• - The light rays scattered from a point in the object converge into another point as they travel through the lens.
• - In the figure above, if object distance and lens location are fixed, the light rays would be collected onto the image plane.
• - With the image sensor placed on the image plane, a digital image for the camera screen can be created by letting each pixel on the sensor measure the brightness difference of the collected light rays.

• - Lp/mm is mainly used in evaluating resolving power of a lens.
• - A resolving power of a lens is measured at the maximum spatial frequency at which black/white lines can be differentiated.
• - On the left, it is shown that there are 5 line pairs for every millimeter at the position of focal length.
• - In this case, 5 line pairs can be well differentiated, so this lens has at least 5 lp/mm of resolving power.
• - At a higher spatial frequency, the same differentiation might not be possible.

• - Modulation is a quantitative definition of the degree of resolution (black/white line differentiation).
• - A lens’ resolving power [lp/mm] is defined to be the number of line pairs per millimeter on the imaging plane at the maximum possible spatial frequency.
• - On the left, there are 10 line pairs per millimeter at a lens focal length.
• - In this case, the modulation value with 10 lp/mm is lower than the above one with 5 lp/mm.

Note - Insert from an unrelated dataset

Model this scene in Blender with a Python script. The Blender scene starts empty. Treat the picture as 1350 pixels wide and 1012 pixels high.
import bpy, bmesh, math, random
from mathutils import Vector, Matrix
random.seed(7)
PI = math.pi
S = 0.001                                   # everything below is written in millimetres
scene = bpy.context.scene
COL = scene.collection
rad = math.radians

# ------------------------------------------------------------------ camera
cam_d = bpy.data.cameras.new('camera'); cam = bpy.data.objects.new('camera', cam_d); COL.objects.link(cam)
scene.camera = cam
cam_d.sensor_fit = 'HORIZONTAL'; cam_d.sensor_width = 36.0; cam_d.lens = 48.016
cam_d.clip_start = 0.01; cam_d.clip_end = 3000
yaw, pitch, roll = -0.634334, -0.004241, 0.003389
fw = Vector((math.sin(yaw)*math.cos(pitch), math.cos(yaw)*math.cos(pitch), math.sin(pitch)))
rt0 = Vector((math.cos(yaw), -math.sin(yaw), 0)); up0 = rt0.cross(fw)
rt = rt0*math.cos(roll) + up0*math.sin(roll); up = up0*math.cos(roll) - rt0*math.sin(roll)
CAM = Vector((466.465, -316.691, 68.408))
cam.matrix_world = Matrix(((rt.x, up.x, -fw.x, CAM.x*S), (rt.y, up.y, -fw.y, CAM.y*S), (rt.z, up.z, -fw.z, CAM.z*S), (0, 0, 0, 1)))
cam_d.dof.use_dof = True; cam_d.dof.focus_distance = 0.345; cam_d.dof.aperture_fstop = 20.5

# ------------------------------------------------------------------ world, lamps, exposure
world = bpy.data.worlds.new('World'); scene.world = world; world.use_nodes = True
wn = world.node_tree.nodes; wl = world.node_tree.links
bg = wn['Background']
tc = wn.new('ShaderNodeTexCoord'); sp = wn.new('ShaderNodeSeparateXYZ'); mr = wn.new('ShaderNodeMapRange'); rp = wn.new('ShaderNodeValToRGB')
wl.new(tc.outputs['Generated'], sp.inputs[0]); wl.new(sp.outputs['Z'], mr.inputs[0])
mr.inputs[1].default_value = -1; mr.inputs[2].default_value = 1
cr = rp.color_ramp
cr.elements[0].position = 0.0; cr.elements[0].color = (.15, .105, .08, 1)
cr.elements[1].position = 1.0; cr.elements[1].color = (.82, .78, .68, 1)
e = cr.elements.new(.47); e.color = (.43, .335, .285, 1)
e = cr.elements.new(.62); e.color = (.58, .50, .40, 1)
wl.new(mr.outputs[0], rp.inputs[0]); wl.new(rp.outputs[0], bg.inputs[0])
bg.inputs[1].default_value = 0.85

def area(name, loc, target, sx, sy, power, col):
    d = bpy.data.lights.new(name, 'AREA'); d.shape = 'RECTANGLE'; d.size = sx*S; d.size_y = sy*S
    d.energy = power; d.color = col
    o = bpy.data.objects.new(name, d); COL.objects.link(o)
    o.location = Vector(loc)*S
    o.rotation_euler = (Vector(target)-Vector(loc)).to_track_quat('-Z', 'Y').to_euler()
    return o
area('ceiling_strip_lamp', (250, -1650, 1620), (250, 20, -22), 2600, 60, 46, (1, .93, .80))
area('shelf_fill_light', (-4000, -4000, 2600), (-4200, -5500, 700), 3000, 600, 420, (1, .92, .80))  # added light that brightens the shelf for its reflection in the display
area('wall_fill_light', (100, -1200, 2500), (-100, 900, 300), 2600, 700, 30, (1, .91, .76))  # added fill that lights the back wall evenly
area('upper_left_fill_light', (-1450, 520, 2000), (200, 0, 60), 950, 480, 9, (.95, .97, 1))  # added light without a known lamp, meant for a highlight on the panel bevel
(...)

• - The resolution of the camera is expressed as the maximum number of lines pairs that can be divided and expressed in the camera output image.
• - In general, it is based on the maximum number of lines in the vertical direction.
    → PH(Picture Height) is the vertical height on the image sensor (unit: mm)
• - The figure below shows 5 LP/PH (Line Pair/Picture Height) and 10 TV Lines.
• - [lp/PH] x 2 ↔ [LW/PH] ↔ TV 本 ↔ TV Line

• - The MTF graph can be derived by analyzing brightness change characteristics from Slanted Edge.
• - In the MTF graph, C/P[Cycle/Pixel] of the set MTF value is obtained.
• - The camera resolution (maximum number of lines that can be expressed) is then obtained from the C/P.
• · [C/P] x number of vertical pixels on an image x 2 → TV 本(LW/PH)

• - The image data shown in the left figure above of the slanted-edge part is converted into a straight line (graph) as shown in the right figure (ESF).
• - The resolution is evaluated by measuring (analyzing) the characteristics of the image change.
• - The higher the resolution, the sharper the brightness changes at the boundary.
• - The better the focus, the sharper the brightness changes at the border.
• - The MTF value is calculated by measuring the number of pixels required to go from the 10% point of the maximum brightness to the 90% point of that.
• - Since the actual data is read in pixel units from the image sensor, it is integerized.
• - difficult to find the locations of the 10% and 90% points.
• - Transformed into a continuous graph-type function through Fourier transform and mathematical transformation.
• - Resolution-related parameters like MTF 50% point, Nyquist point, and etc. are extracted from the converted continuous function.

1) ESF

• - The Sync Function is obtained by modeling the Line Spread Function obtained from the Edge Spread Function using the Delta Function above and performing Fourier Transform.
• - Among these Sync Functions, from the center point of symmetry to the 1/d position is used as the MTF function. (d is the pulse width of Delta Function)

2) MTF

• - The X axis is Cycles/Pixel, the closer to 1, the higher the frequency signal.
  · If more than one cycle fits in one pixel, the MTF gradually decreases.
• - Limit frequency (NF: Nyquist frequency) of resolution
  · NF is 0.5 C/P (Cycle/Pixel).
  · In NF, MTF is 0.262 (26%).
  · At frequencies above NF, aliasing occurs (difficult to identify patterns)
• - In general MTF is applied as a criterion for sharpness when it is 50%.
  · In the graph on the left, the MTF50 value is 0.377 C/P.
  · In this case, the resolution is 3042 TV (TV Lien, LW/PH). (0.377[C/P] x 4032 [pixel] x 2 = 3040.128 LW/PH)

• - From the EIAJ Chart Mark (gradual change in line width), obtain the MTF value for each position, and derive the MTF graph for each spatial frequency.
  · Y-axis of graph: MTF value, X-axis: TV (LW/PH)
• - In the MTF graph, the resolution of the set MTF value is obtained.
  · Read the X value of the location.
• - Camera TV value can be calculated from the specified resolution value.
• - MTF graph is found by analyzing brightness change characteristics from Slanted Edge.
• - In the MTF graph, C/P[Cycle/Pixel] of the set MTF value is obtained.
• - Camera resolution (maximum number of lines that can be expressed) is calculated from C/P.
  · [C/P] x number vertical pixels on image x 2 → TV 本(LW/PH)
• - Camera TV value can be calculated from the specified resolution value.